The famous line about power hitting was not his. "Home run hitters drive Cadillacs and singles hitters drive Fords" belonged to teammate Fritz Ostermueller. Kiner adopted it and lived by it, and it followed him for the rest of his life.
Rickey
Branch Rickey became the Pirates' general manager around 1950 and clashed bitterly with Kiner over salary. Rickey wrote a letter, now preserved in the Library of Congress, accusing Kiner of being unable to run, throw, or field. When Kiner protested a pay cut despite leading the league in home runs, Rickey delivered the most famous rebuke in baseball labor history. "Son, we can finish last without you."
On June 4, 1953, the Pirates traded Kiner to the Chicago Cubs in a 10-player deal that also included $150,000 in cash. Pittsburgh fans hanged Rickey in effigy. The Pirates finished last without Kiner that year and the next two after that.

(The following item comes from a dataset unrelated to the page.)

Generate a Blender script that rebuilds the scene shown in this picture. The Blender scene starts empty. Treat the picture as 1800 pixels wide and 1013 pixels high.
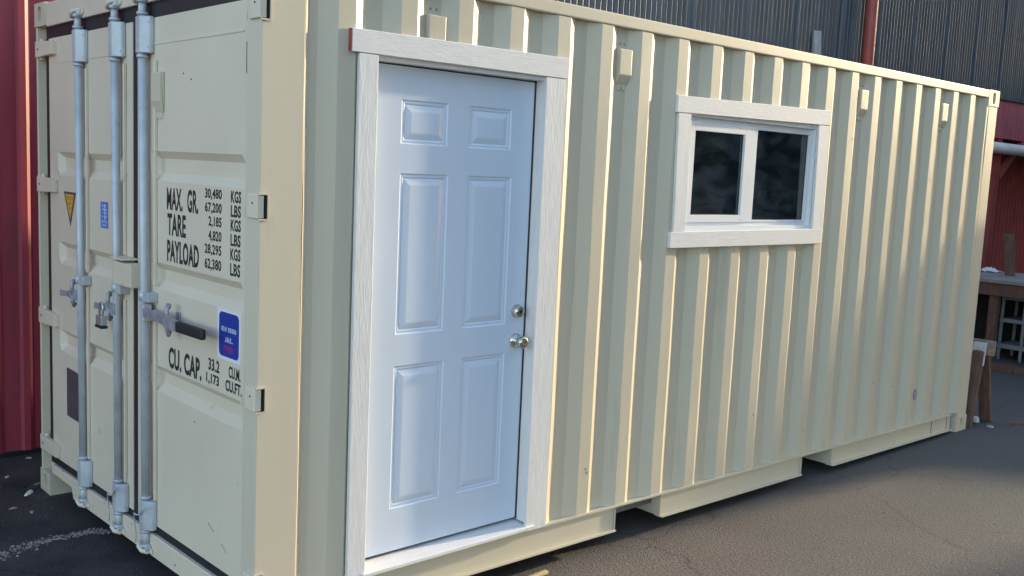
import bpy, bmesh, math, random
from mathutils import Vector, Matrix, noise
random.seed(7)
SC = bpy.context.scene
COL = SC.collection

# ------------------------------------------------------------------ camera
cam_d = bpy.data.cameras.new('camera'); cam = bpy.data.objects.new('camera', cam_d); COL.objects.link(cam)
R_ = Vector((0.74166289, -0.66926428, 0.04496089)); U_ = Vector((0.04841151, 0.12026115, 0.99156118)); F_ = Vector((0.66902353, 0.73322751, -0.12159333))
M = Matrix(((R_.x, U_.x, -F_.x, -1.6568), (R_.y, U_.y, -F_.y, -3.1418), (R_.z, U_.z, -F_.z, 1.8668), (0, 0, 0, 1)))
cam.matrix_world = M
cam_d.sensor_width = 36; cam_d.lens = 36 * 1731.4 / 1800
cam_d.clip_start = 0.05; cam_d.clip_end = 600
SC.camera = cam

# ------------------------------------------------------------------ light
SUN_EL = math.radians(12.5); SUN_AZ = math.radians(6.8)      # azimuth: from +X towards -Y
sd = Vector((math.cos(SUN_EL) * math.cos(SUN_AZ), -math.cos(SUN_EL) * math.sin(SUN_AZ), math.sin(SUN_EL)))
w = bpy.data.worlds.new('World'); SC.world = w; w.use_nodes = True
nt = w.node_tree; nt.nodes.clear()
sky = nt.nodes.new('ShaderNodeTexSky'); sky.sky_type = 'NISHITA'; sky.sun_disc = False
sky.sun_elevation = SUN_EL; sky.sun_rotation = math.atan2(sd.x, sd.y)
sky.air_density = 1.0; sky.dust_density = 1.0; sky.ozone_density = 1.0
bg = nt.nodes.new('ShaderNodeBackground'); bg.inputs[1].default_value = 0.15
out = nt.nodes.new('ShaderNodeOutputWorld')
nt.links.new(sky.outputs[0], bg.inputs[0]); nt.links.new(bg.outputs[0], out.inputs[0])
sl = bpy.data.lights.new('sun', 'SUN'); sl.energy = 2.0; sl.angle = math.radians(1.2); sl.color = (1.0, 0.82, 0.52)
so = bpy.data.objects.new('sun', sl); COL.objects.link(so)
so.rotation_euler = (-sd).to_track_quat('-Z', 'Y').to_euler(); so.location = (10, -3, 8)
SC.view_settings.view_transform = 'Standard'; SC.view_settings.look = 'None'
SC.view_settings.gamma = 1.0; SC.view_settings.use_curve_mapping = False
SC.view_settings.exposure = 1.87

# ------------------------------------------------------------------ materials
def mat(name, col, rough=0.5, metal=0.0, var=0.08, vscale=3.0, bump=0.0, bscale=40.0, stretch=None,
        dirt=None, dirt_amt=0.0, dirt_scale=2.0, spec=0.5, col2=None, thr=(0.5, 0.62), fine=0.0):
    m = bpy.data.materials.new(name); m.use_nodes = True
    n = m.node_tree; N = n.nodes; L = n.links
    b = N['Principled BSDF']
    b.inputs['Roughness'].default_value = rough; b.inputs['Metallic'].default_value = metal
    b.inputs['Specular IOR Level'].default_value = spec
    tc = N.new('ShaderNodeTexCoord'); src = tc.outputs['Object']
    if stretch:
        mp = N.new('ShaderNodeMapping'); mp.inputs['Scale'].default_value = stretch
        L.new(src, mp.inputs[0]); src2 = mp.outputs[0]
    else: src2 = src
    nz = N.new('ShaderNodeTexNoise'); nz.inputs['Scale'].default_value = vscale; nz.inputs['Detail'].default_value = 6
    L.new(src2, nz.inputs['Vector'])
    r = N.new('ShaderNodeValToRGB')
    lo = [max(0, c * (1 - var)) for c in col]; hi = [min(1, c * (1 + var)) for c in col]
    if col2: hi = col2
    r.color_ramp.elements[0].position = 0.3; r.color_ramp.elements[1].position = 0.7
    r.color_ramp.elements[0].color = (*lo, 1); r.color_ramp.elements[1].color = (*hi, 1)
    L.new(nz.outputs['Fac'], r.inputs[0]); cout = r.outputs[0]
    if dirt:
        n2 = N.new('ShaderNodeTexNoise'); n2.inputs['Scale'].default_value = dirt_scale; n2.inputs['Detail'].default_value = 9; n2.inputs['Roughness'].default_value = 0.65
        L.new(src2, n2.inputs['Vector'])
        r2 = N.new('ShaderNodeValToRGB'); r2.color_ramp.elements[0].position = thr[0]; r2.color_ramp.elements[1].position = thr[1]
        r2.color_ramp.elements[1].color = (dirt_amt,) * 3 + (1,)
        L.new(n2.outputs['Fac'], r2.inputs[0])
        mx = N.new('ShaderNodeMix'); mx.data_type = 'RGBA'
        L.new(r2.outputs[0], mx.inputs['Factor']); L.new(cout, mx.inputs['A']); mx.inputs['B'].default_value = (*dirt, 1)
        cout = mx.outputs['Result']
    L.new(cout, b.inputs['Base Color'])
    rr = N.new('ShaderNodeMapRange'); rr.inputs['To Min'].default_value = max(0, rough - 0.08); rr.inputs['To Max'].default_value = min(1, rough + 0.1)
    L.new(nz.outputs['Fac'], rr.inputs[0]); L.new(rr.outputs[0], b.inputs['Roughness'])
    if bump:
        nb = N.new('ShaderNodeTexNoise'); nb.inputs['Scale'].default_value = bscale; nb.inputs['Detail'].default_value = 5
        L.new(src2, nb.inputs['Vector'])
        bp = N.new('ShaderNodeBump'); bp.inputs['Strength'].default_value = bump; bp.inputs['Distance'].default_value = 0.004
        L.new(nb.outputs['Fac'], bp.inputs['Height']); L.new(bp.outputs[0], b.inputs['Normal'])
    return m

CREAM = (0.605, 0.54, 0.425)
m_cream = mat('cream_paint', CREAM, 0.42, var=0.05, vscale=1.3, bump=0.06, bscale=22, dirt=(0.30, 0.26, 0.19), dirt_amt=0.35, dirt_scale=7, thr=(0.64, 0.80), stretch=(1, 1, 0.16))
m_cream_lit = mat('cream_paint_bounce_lit', (0.68, 0.595, 0.475), 0.45, var=0.05, vscale=1.6, bump=0.07, bscale=18, dirt=(0.28, 0.22, 0.15), dirt_amt=0.45, dirt_scale=10, thr=(0.67, 0.77))  # same cream paint, lighter and warmer for bounced light on the door end
m_white = mat('white_trim_paint', (0.735, 0.72, 0.725), 0.6, var=0.05, vscale=9, bump=0.3, bscale=22, stretch=(6, 6, 1), dirt=(0.45, 0.40, 0.37), dirt_amt=0.35, dirt_scale=9, thr=(0.64, 0.74))
m_white_h = mat('white_trim_paint_across', (0.735, 0.72, 0.725), 0.6, var=0.05, vscale=9, bump=0.3, bscale=22, stretch=(1, 6, 7), dirt=(0.45, 0.40, 0.37), dirt_amt=0.35, dirt_scale=9, thr=(0.64, 0.74))
m_door = mat('white_steel_door_paint', (0.62, 0.695, 0.83), 0.34, var=0.03, vscale=1.5, bump=0.03, bscale=60)
m_vinyl = mat('white_vinyl', (0.78, 0.79, 0.83), 0.35, var=0.02)
m_steel = mat('galvanised_steel', (0.50, 0.53, 0.58), 0.45, 0.2, var=0.14, vscale=9, bump=0.05, bscale=60, dirt=(0.22, 0.20, 0.19), dirt_amt=0.5, dirt_scale=14, thr=(0.6, 0.75))
m_forge = mat('weathered_forged_steel', (0.32, 0.32, 0.37), 0.45, 0.3, var=0.25, vscale=30, bump=0.2, bscale=90)
m_rust = mat('rust', (0.16, 0.075, 0.04), 0.9, var=0.3, vscale=60)
m_rubber = mat('black_rubber', (0.014, 0.015, 0.02), 0.55, var=0.3, vscale=12)
m_black = mat('black_hollow', (0.008, 0.008, 0.009), 0.9, var=0.1)
m_ink = mat('black_stencil_paint', (0.02, 0.02, 0.024), 0.6, var=0.3, vscale=60, dirt=(0.35, 0.33, 0.27), dirt_amt=0.8, dirt_scale=55, thr=(0.62, 0.68))
m_nickel = mat('satin_nickel', (0.60, 0.57, 0.52), 0.25, 0.95, var=0.05)
m_red = mat('red_corrugated_paint', (0.32, 0.042, 0.068), 0.5, var=0.2, vscale=4, bump=0.08, bscale=12, dirt=(0.13, 0.05, 0.05), dirt_amt=0.5, dirt_scale=8, stretch=(1, 1, 0.3))
m_reddull = mat('dull_red_metal', (0.20, 0.045, 0.06), 0.9, var=0.15, vscale=4, spec=0.1)
m_fascia = mat('faded_red_metal', (0.33, 0.085, 0.115), 0.85, var=0.15, vscale=4, spec=0.15)
m_underbench_shade = mat('underbench_shade', (0.02, 0.022, 0.026), 0.9, var=0.3)  # near-black standing for the shade under the workbench
m_redpost = mat('red_oxide_paint', (0.33, 0.07, 0.06), 0.5, var=0.15, vscale=6, bump=0.1)
m_grey = mat('grey_corrugated_metal', (0.085, 0.10, 0.125), 0.42, 0.35, var=0.35, vscale=3, bump=0.05, bscale=10, stretch=(9, 1, 0.25), dirt=(0.30, 0.31, 0.30), dirt_amt=0.5, dirt_scale=5, thr=(0.6, 0.8))
m_wood = mat('weathered_wood', (0.23, 0.17, 0.14), 0.75, var=0.3, vscale=5, bump=0.4, bscale=14, stretch=(1, 6, 6))
m_benchtop = mat('grey_worn_boards', (0.24, 0.21, 0.21), 0.8, var=0.25, vscale=6, bump=0.3)
m_woodbrown = mat('brown_stained_wood', (0.12, 0.065, 0.05), 0.7, var=0.3, vscale=5, bump=0.4, bscale=14, stretch=(6, 6, 1))
m_graywood = mat('grey_weathered_board', (0.36, 0.36, 0.38), 0.8, var=0.2, vscale=6, bump=0.4, bscale=12, stretch=(6, 6, 1))
m_plank = mat('yellow_pine_lath', (0.55, 0.42, 0.22), 0.7, var=0.25, vscale=8, bump=0.3, stretch=(1, 6, 6))
m_cloth = mat('white_cloth', (0.7, 0.68, 0.66), 0.8, var=0.1, bump=0.3)
m_rack = mat('pale_grey_rack_paint', (0.17, 0.20, 0.23), 0.5, var=0.1)
m_blue = mat('blue_print', (0.012, 0.045, 0.32), 0.35, var=0.1)
m_ltblue = mat('light_blue_print', (0.04, 0.17, 0.62), 0.4, var=0.1)
m_paper = mat('white_print', (0.75, 0.76, 0.82), 0.4, var=0.03)
m_redink = mat('red_print', (0.42, 0.03, 0.10), 0.4, var=0.3, vscale=60)
m_yellow = mat('yellow_print', (0.68, 0.38, 0.035), 0.4, var=0.1)
m_slate = mat('dark_label', (0.075, 0.07, 0.085), 0.5, var=0.2, vscale=14)
m_brass = mat('padlock_steel', (0.55, 0.58, 0.60), 0.25, 0.7, var=0.1)
m_concrete = mat('stone_chips', (0.24, 0.21, 0.20), 0.9, var=0.35, vscale=20, bump=0.3)
m_leafdry = mat('dry_litter', (0.33, 0.30, 0.27), 0.9, var=0.4, vscale=20)
m_inside = mat('dark_plywood', (0.13, 0.13, 0.15), 0.8, var=0.2)
m_bark = mat('bark', (0.10, 0.075, 0.055), 0.9, var=0.3, vscale=8, bump=0.6, bscale=15)
m_leaf = mat('foliage', (0.075, 0.115, 0.06), 0.6, var=0.5, vscale=2.0)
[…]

Kiner hit 28 home runs for the Cubs in his first partial season and 22 in 1954. After the season the Cubs sold him to the Cleveland Indians, where Greenberg was now the general manager. Chronic back pain limited Kiner to 113 games and 18 home runs in 1955, his final season. He retired at 32 with 369 career home runs and a ratio of one home run per 14.1 at-bats, second only to Ruth at the time.
The Booth
Kiner served as general manager of the San Diego Padres in the Pacific Coast League from 1956 through 1960 and began broadcasting there when he couldn't afford to hire an announcer. Greenberg hired him to broadcast for the Chicago White Sox in 1961, and the following year the expansion New York Mets brought him aboard as part of their original broadcast team alongside Lindsey Nelson and Bob Murphy.

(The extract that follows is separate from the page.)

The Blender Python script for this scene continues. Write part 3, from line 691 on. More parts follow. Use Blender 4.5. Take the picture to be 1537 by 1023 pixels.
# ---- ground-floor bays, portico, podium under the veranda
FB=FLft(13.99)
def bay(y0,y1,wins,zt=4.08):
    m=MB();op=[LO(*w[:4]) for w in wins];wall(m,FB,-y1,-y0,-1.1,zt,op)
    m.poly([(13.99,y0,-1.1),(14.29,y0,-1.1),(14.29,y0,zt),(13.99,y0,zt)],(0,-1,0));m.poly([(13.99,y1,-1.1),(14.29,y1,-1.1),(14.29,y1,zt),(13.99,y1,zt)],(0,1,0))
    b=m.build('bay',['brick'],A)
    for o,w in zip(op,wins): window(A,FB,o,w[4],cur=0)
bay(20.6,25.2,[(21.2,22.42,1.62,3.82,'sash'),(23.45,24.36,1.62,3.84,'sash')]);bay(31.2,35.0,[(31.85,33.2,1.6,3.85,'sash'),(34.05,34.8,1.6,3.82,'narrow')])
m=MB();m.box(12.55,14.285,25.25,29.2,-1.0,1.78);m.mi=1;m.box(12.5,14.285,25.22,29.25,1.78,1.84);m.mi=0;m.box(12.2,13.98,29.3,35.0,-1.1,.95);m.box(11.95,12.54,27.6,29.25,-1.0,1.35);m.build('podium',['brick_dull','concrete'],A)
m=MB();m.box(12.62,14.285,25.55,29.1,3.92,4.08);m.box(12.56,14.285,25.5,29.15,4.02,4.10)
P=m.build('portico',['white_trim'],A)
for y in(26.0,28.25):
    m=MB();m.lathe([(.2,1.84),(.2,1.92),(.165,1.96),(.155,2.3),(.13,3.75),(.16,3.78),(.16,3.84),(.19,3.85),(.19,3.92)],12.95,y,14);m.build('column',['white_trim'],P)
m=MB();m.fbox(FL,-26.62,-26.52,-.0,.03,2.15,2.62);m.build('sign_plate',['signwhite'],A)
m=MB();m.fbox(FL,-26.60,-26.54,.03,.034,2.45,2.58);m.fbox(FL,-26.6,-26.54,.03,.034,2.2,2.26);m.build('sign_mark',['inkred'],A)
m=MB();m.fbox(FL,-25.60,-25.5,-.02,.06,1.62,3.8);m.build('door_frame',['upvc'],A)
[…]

He stayed for 52 seasons. He called Mets games on WOR-TV, hosted the postgame show "Kiner's Korner," and became as beloved for what he got wrong as for what he got right. He wished fathers a happy birthday on Father's Day, declared that solo homers usually come with no one on base, noted that there was a lot of heredity in a particular family, and once called himself "Ralph Korner." He called Gary Carter "Gary Cooper" and Manufacturers Hanover Trust "Manufacturers Hangover." When he interviewed catcher Choo Choo Coleman and asked what his wife's name was and what she was like, Coleman replied, "Mrs. Coleman, and she likes me, Bub."

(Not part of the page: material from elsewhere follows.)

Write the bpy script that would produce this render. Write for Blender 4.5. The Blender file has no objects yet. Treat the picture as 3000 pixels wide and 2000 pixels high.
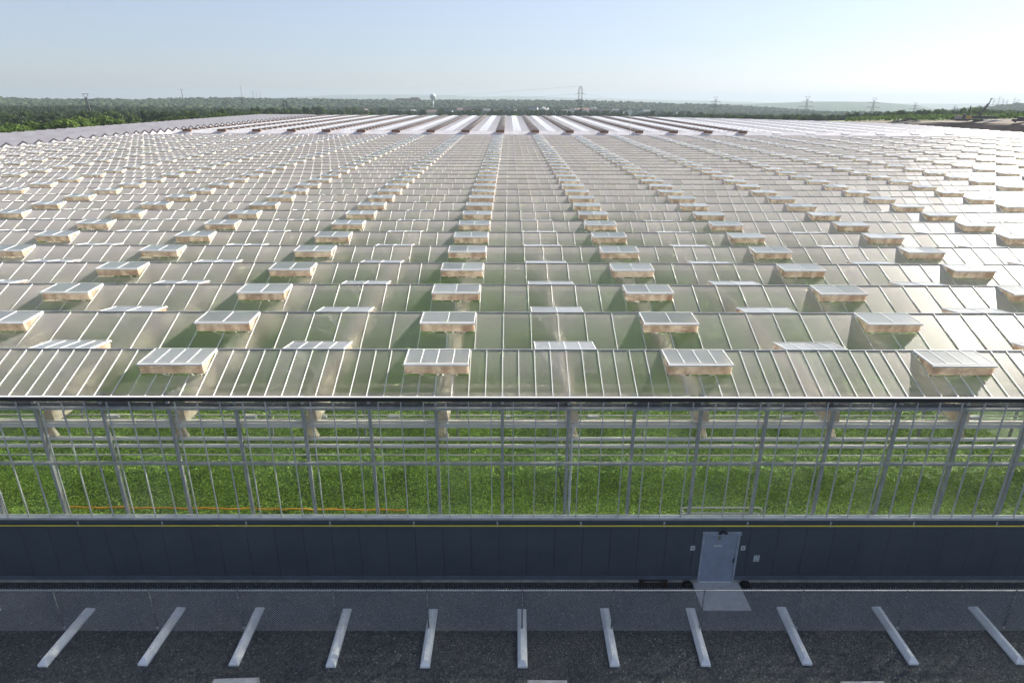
import bpy, bmesh, math, random
import numpy as np
from mathutils import Vector, Matrix
random.seed(7); rng = np.random.default_rng(11)
R = math.radians
SC = bpy.context.scene
COL = SC.collection

# ------------------------------------------------------------------ camera
B = 2.25                      # post spacing of the facade, metres
GZ = 2.853                    # height of the glass sill above the yard
F, PITCH, ROLL, YAW = 1866.82, 0.3671190, 0.0040061, -0.0055423
CAM = np.array([0.212, -19.063, 14.129 + GZ])
def ray(x, y):
    """direction in the world of a pixel of the 3000 x 2000 photograph"""
    u = (x-1500)/F; v = (y-1000)/F
    c, s = math.cos(-ROLL), math.sin(-ROLL); u, v = u*c - v*s, u*s + v*c
    c, s = math.cos(PITCH), math.sin(PITCH); Y = c - v*s; Z = -s - v*c
    c, s = math.cos(YAW), math.sin(YAW)
    return np.array([u*c - Y*s, u*s + Y*c, Z])
def at(x, y, D):
    d = ray(x, y); return CAM + d*D/math.hypot(d[0], d[1])
cam = bpy.data.objects.new('camera', bpy.data.cameras.new('camera'))
COL.objects.link(cam); SC.camera = cam
fw = Vector(ray(1500, 1000)); rt = Vector(ray(2500, 1000)) - fw; rt.normalize(); fw.normalize(); up = rt.cross(fw)
cam.matrix_world = Matrix(((rt.x, up.x, -fw.x, CAM[0]), (rt.y, up.y, -fw.y, CAM[1]), (rt.z, up.z, -fw.z, CAM[2]), (0, 0, 0, 1)))
cam.data.sensor_width = 36; cam.data.lens = 36*F/3000
cam.data.clip_start = 0.5; cam.data.clip_end = 40000

# ------------------------------------------------------------------ light
SUN_AZ, SUN_EL = 54.5, 31.0
sd = Vector((math.sin(R(SUN_AZ))*math.cos(R(SUN_EL)), math.cos(R(SUN_AZ))*math.cos(R(SUN_EL)), math.sin(R(SUN_EL))))
world = bpy.data.worlds.new('World'); SC.world = world; world.use_nodes = True
nt = world.node_tree; nt.nodes.clear()
sky = nt.nodes.new('ShaderNodeTexSky'); sky.sky_type = 'NISHITA'; sky.sun_disc = False
sky.sun_elevation = R(SUN_EL); sky.sun_rotation = R(SUN_AZ); sky.altitude = 300; sky.air_density = 1.0; sky.dust_density = 0.7; sky.ozone_density = 2.5
bg = nt.nodes.new('ShaderNodeBackground'); bg.inputs[1].default_value = 0.086
wo = nt.nodes.new('ShaderNodeOutputWorld'); hs = nt.nodes.new('ShaderNodeHueSaturation'); hs.inputs['Saturation'].default_value = .62
tn = nt.nodes.new('ShaderNodeMix'); tn.data_type = 'RGBA'; tn.blend_type = 'MULTIPLY'; tn.inputs[0].default_value = 1; tn.inputs[7].default_value = (.86, .93, 1.08, 1)
gmm = nt.nodes.new('ShaderNodeGamma'); gmm.inputs[1].default_value = .70; nt.links.new(sky.outputs[0], gmm.inputs[0]); nt.links.new(gmm.outputs[0], hs.inputs['Color']); nt.links.new(hs.outputs[0], tn.inputs[6]); nt.links.new(tn.outputs[2], bg.inputs[0]); nt.links.new(bg.outputs[0], wo.inputs[0])
sl = bpy.data.lights.new('sun', 'SUN'); sl.energy = 5.0; sl.angle = R(0.53); sl.color = (1.0, 0.93, 0.82)
so = bpy.data.objects.new('sun', sl); COL.objects.link(so); so.rotation_euler = sd.to_track_quat('Z', 'Y').to_euler(); so.location = (60, 40, 60)
SC.view_settings.view_transform = 'Standard'; SC.view_settings.look = 'None'; SC.view_settings.exposure = 1.4; SC.view_settings.gamma = 1
SC.render.engine = 'CYCLES'
cy = SC.cycles
cy.max_bounces = 14; cy.diffuse_bounces = 4; cy.glossy_bounces = 3; cy.transmission_bounces = 10; cy.transparent_max_bounces = 24; cy.volume_bounces = 0
cy.sample_clamp_indirect = 15; cy.use_denoising = True; cy.caustics_reflective = False; cy.caustics_refractive = True; cy.blur_glossy = 0.5
try: cy.denoiser = 'OPENIMAGEDENOISE'
except Exception: pass

# ------------------------------------------------------------------ materials
def newmat(name):
    m = bpy.data.materials.new(name); m.use_nodes = True; m.node_tree.nodes.clear()
    n = m.node_tree.nodes; l = m.node_tree.links
    o = n.new('ShaderNodeOutputMaterial'); return m, n, l, o
def coords(n, l, scale=(1, 1, 1)):
    tc = n.new('ShaderNodeNewGeometry'); mp = n.new('ShaderNodeMapping'); mp.inputs['Scale'].default_value = scale
    l.new(tc.outputs['Position'], mp.inputs[0]); return mp.outputs[0]
def noise(n, l, vec, scale, detail=4, rough=0.55):
    t = n.new('ShaderNodeTexNoise'); t.inputs['Scale'].default_value = scale; t.inputs['Detail'].default_value = detail; t.inputs['Roughness'].default_value = rough
    l.new(vec, t.inputs['Vector']); return t.outputs['Fac']
def ramp(n, l, fac, stops):
    r = n.new('ShaderNodeValToRGB'); e = r.color_ramp.elements
    while len(e) < len(stops): e.new(0.5)
    for i, (p, c) in enumerate(stops):
        e[i].position = p; e[i].color = (c[0], c[1], c[2], 1) if not isinstance(c, (int, float)) else (c, c, c, 1)
    l.new(fac, r.inputs[0]); return r.outputs[0]
def plain(name, c1, c2=None, rough=0.6, metal=0.0, nscale=3.0, bump=0.0, bscale=30, scale=(1, 1, 1), spec=0.5, lo=0.35, hi=0.65):
    m, n, l, o = newmat(name)
    p = n.new('ShaderNodeBsdfPrincipled'); l.new(p.outputs[0], o.inputs[0])
    p.inputs['Roughness'].default_value = rough; p.inputs['Metallic'].default_value = metal; p.inputs['Specular IOR Level'].default_value = spec
    if c2 is None: c2 = tuple(v*0.8 for v in c1)
    v = coords(n, l, scale); f = noise(n, l, v, nscale)
    l.new(ramp(n, l, f, [(lo, c2), (hi, c1)]), p.inputs['Base Color'])
    if bump:
        b = n.new('ShaderNodeBump'); b.inputs['Strength'].default_value = bump; b.inputs['Distance'].default_value = 0.02
        l.new(noise(n, l, v, bscale, 3), b.inputs['Height']); l.new(b.outputs[0], p.inputs['Normal'])
    return m
M = {}
M['alu'] = plain('white_aluminium', (.80, .80, .78), (.68, .68, .67), .35, 0, 1.5)
M['alu_grey'] = plain('grey_aluminium', (.58, .59, .60), (.48, .49, .50), .4, 0.1, 1.5)
M['galv'] = plain('galvanised_steel', (.50, .50, .50), (.36, .37, .37), .5, 0.05, 4, scale=(1, 1, .6))
M['post'] = plain('weathered_galvanised_post', (.20, .21, .22), (.14, .15, .16), .5, .2, 4)
M['ridge'] = plain('dark_ridge_metal', (.24, .25, .27), (.15, .16, .17), .5, 0, 2)
M['black'] = plain('black_gutter', (.012, .014, .018), (.02, .022, .026), .45, 0, 1)
M['whitepipe'] = plain('cream_painted_steel', (.88, .82, .74), (.78, .72, .64), .45, 0, 1.2)
M['truss'] = plain('white_painted_steel', (.76, .74, .70), (.62, .60, .57), .5, 0, 2)
M['panel'] = plain('dark_wall_panel', (.085, .099, .118), (.072, .085, .103), .55, 0, .6, bump=.12, bscale=120, spec=.35)
M['paneldark'] = plain('panel_seam', (.008, .009, .011), None, .8)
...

His home run call was simple and became a signature. "It is gone, goodbye!" He was the third longest-tenured broadcaster in major league history behind Vin Scully and Jaime Jarrin. Bell's palsy and the effects of a stroke slowed his later years, but the Mets kept him on, typically appearing once a week alongside Gary Cohen, Keith Hernandez, and Ron Darling.
The Numbers
In 10 seasons he accumulated 1,472 games, 1,451 hits, 369 home runs, 1,015 RBI, 1,011 walks, and a .279 batting average. He was a six-time All-Star and led the National League in home runs in each of his first seven seasons with Pittsburgh.
The BBWAA elected him to the Hall of Fame in 1975 with 75.4 percent of the vote on his 13th and final ballot, one vote above the required threshold. He had received 1.1 percent in his first year of eligibility. The Pirates retired his number 4 on September 19, 1987. The Mets inducted him into their own Hall of Fame in 1984 and named the broadcast booth at Citi Field in his honor.
Kiner died on February 6, 2014, at his home in Rancho Mirage, California, at 91. He was buried at Greenlawn Cemetery in Farmington, New Mexico. He had attended every Hall of Fame induction ceremony from 1975 until his death. Warren Spahn, who had pitched against him for years, put it best: "Kiner can wipe out your lead with one swing."